The state supplies the money to be earned in its society with its force and at the same time makes itself the financier of the bank system by supporting the money hoard of the private banks on which all credit operations are based, beyond the influx of capital drawn from operating businesses’ “liquidity.“ With the “money market,“ which is established between the state issuing bank and the private credit institutions, the state credits the banking system and thereby sets it free to finance every business judged worthwhile – either of a material or a speculative nature. By this mechanism the state makes itself the overseer of all business activity in the country.

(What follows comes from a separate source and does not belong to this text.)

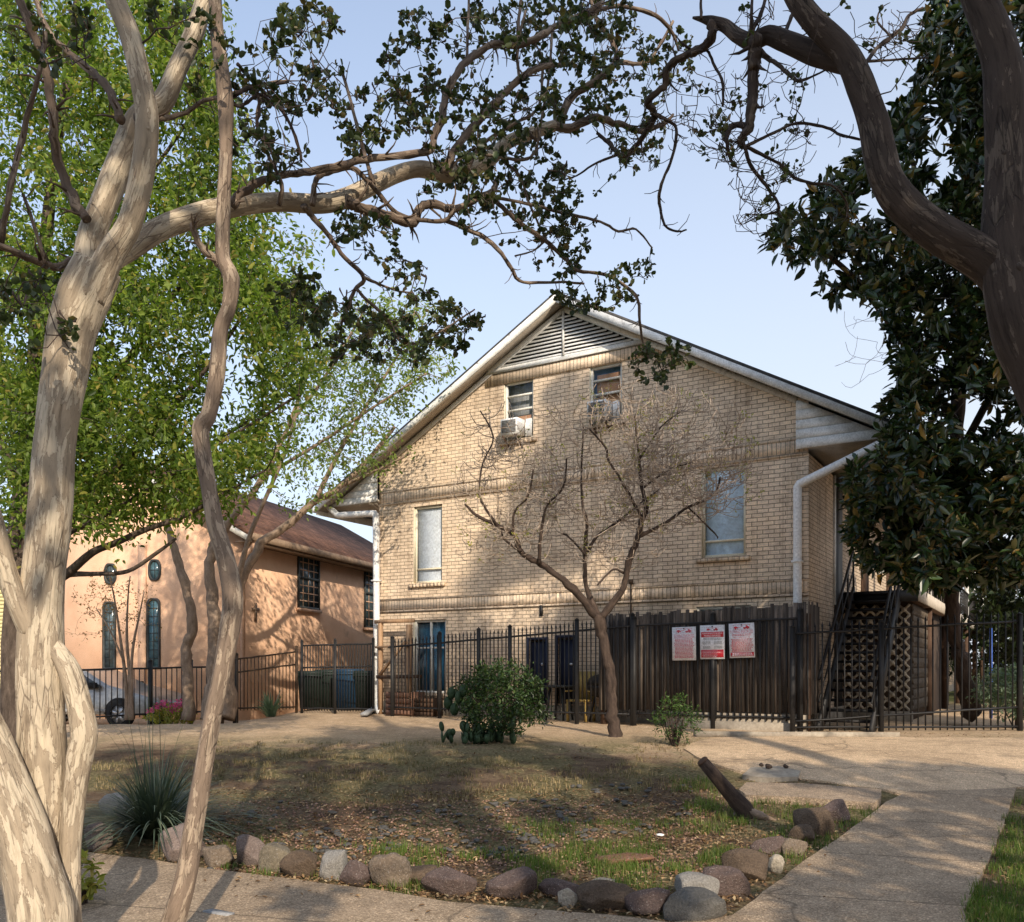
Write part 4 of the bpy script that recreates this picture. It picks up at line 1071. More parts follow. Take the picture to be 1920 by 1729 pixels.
# wooden stall frame behind the iron fence at the left corner of the house
fr = thing('timber_frame', 'pale timber frame with a diagonal brace behind the left end of the iron fence', 'frame', tuple(HW(9.6, .35, HB)), HRZ)
MB().bar((.42, 0, 0), (.42, 0, 2.2), .09).build('post', M['wood'], fr)
MB().bar((-.45, 0, 0), (-.45, 0, 2.15), .10).build('post', M['wood'], fr)
MB().bar((.6, .0, 2.24), (-.6, .0, 2.24), .05, .09).build('beam', M['wood'], fr)
MB().bar((.38, .08, .95), (-.42, .08, 1.75), .05, .07, (0, 1, 0)).build('brace', M['wood'], fr)
MB().bar((.5, .09, 1.62), (-.6, .09, 1.66), .05, .05).build('rail', M['wood'], fr)
MB().bar((.5, .05, .9), (-.85, .05, .92), .05, .08).build('shelf_edge', M['darkwood'], fr)
def crate(x, y, w, h, label, mat):
    c = thing('wooden_crate', label, 'crate', tuple(HW(x, y, HB)), HRZ)
    mb = MB()
    for i in range(4): mb.box((-w/2, w*.35, h*i/4 + .005), (w/2, w*.37, h*(i+1)/4 - .012))
    mb.build('front_boards', mat, c)
    mb = MB()
    for s in (-1, 1): mb.box((s*w/2, -w*.35, 0), (s*(w/2 - .03), w*.349, h))
    mb.box((-w/2+.03, -w*.35, 0), (w/2-.03, -w*.33, h)); mb.build('sides', mat, c)
crate(9.2, .42, .75, .55, 'reddish wooden crate low behind the iron fence near the white downspout', mat_n('reddish_wood', [(.3, (.12, .065, .045)), (.7, (.22, .12, .08))], 4, (1, 6, 6)))
crate(8.55, .38, .55, .42, 'dark wooden crate behind the iron fence below the blue-curtained window', M['darkwood'])
cx_, _ = WU(1088, 1290, .45)
ch = thing('garden_chair', 'yellow wooden garden chair behind the iron fence left of the bare tree trunk', 'chair', tuple(HW(cx_, .42, HB)), HRZ)
MB().box((-.24, -.22, .42), (.24, .22, .46)).build('seat', M['yellow'], ch)
mb = MB()
for i in range(5): mb.box((-.23 + i*.095, -.235, .46), (-.15 + i*.095, -.215, 1.05))
mb.build('backrest', M['yellow'], ch)
for sx in (-1, 1):
    for sy in (-1, 1): MB().bar((sx*.21, sy*.19, 0), (sx*.21, sy*.19, .42), .05).build('leg', M['yellow'], ch)
    MB().box((sx*.24, -.22, .62), (sx*.29, .2, .65)).build('armrest', M['yellow'], ch)
cx_, _ = WU(1062, 1270, .4)
tb = thing('patio_table', 'dark round patio table behind the iron fence beside the yellow chair', 'table', tuple(HW(cx_ + .25, .25, HB)), HRZ)
MB().lathe([(.40, .70), (.42, .72), (.42, .74), (.40, .75)], (0, 0, 0), 20).build('tabletop', M['metaldark'], tb)
for k in range(4):
    a = math.pi/4 + k*math.pi/2; MB().bar((.3*math.cos(a), .3*math.sin(a), 0), (.2*math.cos(a), .2*math.sin(a), .7), .035).build('leg', M['metaldark'], tb)
cx_, _ = WU(1128, 1290, .4)
gr = thing('kettle_grill', 'black kettle grill behind the iron fence just right of the bare tree trunk', 'grill', tuple(HW(cx_, .4, HB)), HRZ)
MB().lathe([(.05, .5), (.22, .55), (.30, .70), (.31, .76)], (0, 0, 0), 16).build('bowl', M['iron'], gr, True)
MB().lathe([(.31, .765), (.27, .9), (.14, .98), (.02, 1.0)], (0, 0, 0), 16).build('lid', M['iron'], gr, True)
for k in range(3):
    a = k*2*math.pi/3; MB().bar((.28*math.cos(a), .28*math.sin(a), 0), (.14*math.cos(a), .14*math.sin(a), .56), .03).build('leg', M['iron'], gr)
# splash trough, blue pole, drain plate, log, flat stone
a = G(682, 1344); b = G(712, 1332)
mb = MB(); mb.bar(a + Vector((0, 0, .05)), b + Vector((0, 0, .14)), .16, .05)
whole('splash_trough', mb, M['grey'], 'grey splash trough on the ground at the foot of the white downspout', 'trough', tuple(a))
p = Vector((*gxy(1858, 19.5), 0)); p.z = gz(p.x, p.y)
bp = thing('blue_pole', 'thin bright blue pole at the far right behind the iron fence', 'pole', tuple(p))
mb = MB(); mb.tube([p, p + Vector((0, 0, 1.2)), p + Vector((0, 0, 2.0))], [.035, .035, .03], 8); mb.build('shaft', M['bluepole'], bp); mb = MB(); mb.box((p.x-.06, p.y-.06, p.z+1.0), (p.x+.06, p.y+.06, p.z+1.03)); mb.build('collar', M['bluepole'], bp)
p = G(408, 1719); 
mb = MB(); q = [G(380, 1716), G(398, 1712), G(440, 1720), G(424, 1724)]
mb.add([v + Vector((0, 0, .030)) for v in q] + [v + Vector((0, 0, .0)) for v in q], [(0,1,2,3),(0,4,5,1),(1,5,6,2),(2,6,7,3),(3,7,4,0)])
whole('metal_plate', mb, M['grey'], 'narrow dark metal plate set flat in the walkway at the bottom', 'plate', tuple(p))

def rock_mesh(sx, sy, sz, seed, angular=0.0, sub=3, sink=.2):
    bm = bmesh.new(); bmesh.ops.create_icosphere(bm, subdivisions=sub, radius=1)
    rr = random.Random(seed)
    planes = [(Vector((rr.gauss(0, 1), rr.gauss(0, 1), rr.gauss(0, .8))).normalized(), rr.uniform(.58, .82)) for _ in range(int(7 + angular * 12))]
    off = Vector((seed * 3.7, seed * 1.3, 0))
    for v in bm.verts:
        c = v.co.copy()
        c *= 1 + .24 * mnoise.noise(c * .9 + off) + .12 * mnoise.noise(c * 2.2 + off) + .06 * mnoise.noise(c * 5 + off) + .035 * mnoise.noise(c * 11 + off)
        for n_, d_ in planes:
            k = c.dot(n_) - d_
            if k > 0: c -= n_ * k * (.78 + .2 * angular)
        v.co = Vector((c.x * sx, c.y * sy, (c.z + 1 - sink) * sz))
    V = [tuple(v.co) for v in bm.verts]; Fc = [tuple(v.index for v in f.verts) for f in bm.faces]; bm.free()
    mb = MB(); mb.add(V, Fc); return mb
ROCKS = {
 'pink': mat_rock('pink_granite', (0.244, 0.185, 0.159), (0.340, 0.270, 0.237), 18, (0.133, 0.089, 0.074), .60),
 'tan': mat_rock('tan_stone', (0.148, 0.111, 0.081), (0.244, 0.192, 0.141), 10),
 'maroon': mat_rock('maroon_stone', (0.092, 0.065, 0.058), (0.163, 0.118, 0.104), 12),
 'rose': mat_rock('rose_stone', (0.178, 0.133, 0.115), (0.252, 0.200, 0.174), 16),
 'olive': mat_rock('olive_tan_stone', (0.163, 0.133, 0.092), (0.244, 0.207, 0.148), 8),
 'brown': mat_rock('brown_stone', (0.089, 0.063, 0.044), (0.155, 0.111, 0.078), 12, (0.237, 0.185, 0.133)),
 'pale': mat_rock('pale_grey_stone', (0.252, 0.237, 0.215), (0.370, 0.348, 0.318), 16, (0.148, 0.133, 0.118), .6),
 'cream': mat_rock('cream_stone', (0.370, 0.318, 0.244), (0.474, 0.422, 0.340), 12, (0.222, 0.178, 0.118), .66),
 'grey': mat_rock('dark_grey_stone', (0.089, 0.085, 0.078), (0.163, 0.155, 0.141), 12, (0.222, 0.215, 0.200)),
 'slate': mat_n('slate_pebble', [(.3, (.05, .047, .043)), (.7, (.12, .112, .10))], 9, rough=.7, bump=.1),
}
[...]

With the mechanism of a central bank, the state enables the banks to finance everything that promises to be a worthwhile investment. It does this for economic growth, the financing of which is not to fail because of the limited amount of finances already gained. Therefore, the state, “above“ the crediting of business, guarantees the necessary extent by its crediting of the bank system. However, whether the extensive use of credit increases only the certificates of indebtedness traded in the credit system or brings economic growth stands on another level. With the borrowed money still another worthwhile business needs to justify the assigned credit with its yields. If not, not only the credit-financed business is stuck in the sand, but all financial products that are dependent on one or another form of business success are canceled.
Thus calculated, the freeing of the credit business brings its reciprocal success criterion with it: each business must perform satisfactorily as a worthwhile investment for the credit created with state assistance because otherwise every amount of titles of indebtedness, which function in the society as the monetary value of property, thus real capitalistic wealth, is destroyed.